One strategy is for owners to convert their business from a limited liability company to a subchapter S corporation, which could reduce the self-employment tax, said Edward Reitmeyer, a partner in charge of tax and business services at Marcum, an accounting firm.

But it has to be done carefully. What an S corporation pays in distributions from the earnings of the company itself is free from self-employment tax. But the owner of the S corporation can’t simply issue distributions to himself; he needs to take some amount of compensation that will be subject to the self-employment tax.

“The I.R.S. comes after you if your compensation is too low,” Mr. Reitmeyer said. “But with this structure, you’re at least prepared if there’s a change to unlimited self-employment tax on income.”

Perhaps the biggest concern for this year is what happens to the capital gains tax rate, currently 20 percent. Most wealth advisers are betting on an increase, probably to the same level as the tax on income. That is not such a jump for most earners, but it would be for someone in the highest tax bracket, 37 percent.

How much tax you pay on the increase in the value of your stock holdings is one of the few taxes you can control, since it’s up to you when you sell securities. But you need to calculate whether it makes more sense to sell securities that have appreciated, particularly after the run-up in 2020, and pay the tax now or hold on to them.

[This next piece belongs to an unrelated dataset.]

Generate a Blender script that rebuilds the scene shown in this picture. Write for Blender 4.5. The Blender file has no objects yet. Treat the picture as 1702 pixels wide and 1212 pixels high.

Several factors come into play here. If the strategy is to hold those securities until you die and not pay capital gains tax, that tax break could come to an end, as my column last week pointed out. The Biden administration could do away with the provision that sets the value of assets in an estate at the time of the owner’s death, erasing years of capital gains. The administration could instead require that heirs pay taxes on those gains when they sell the assets.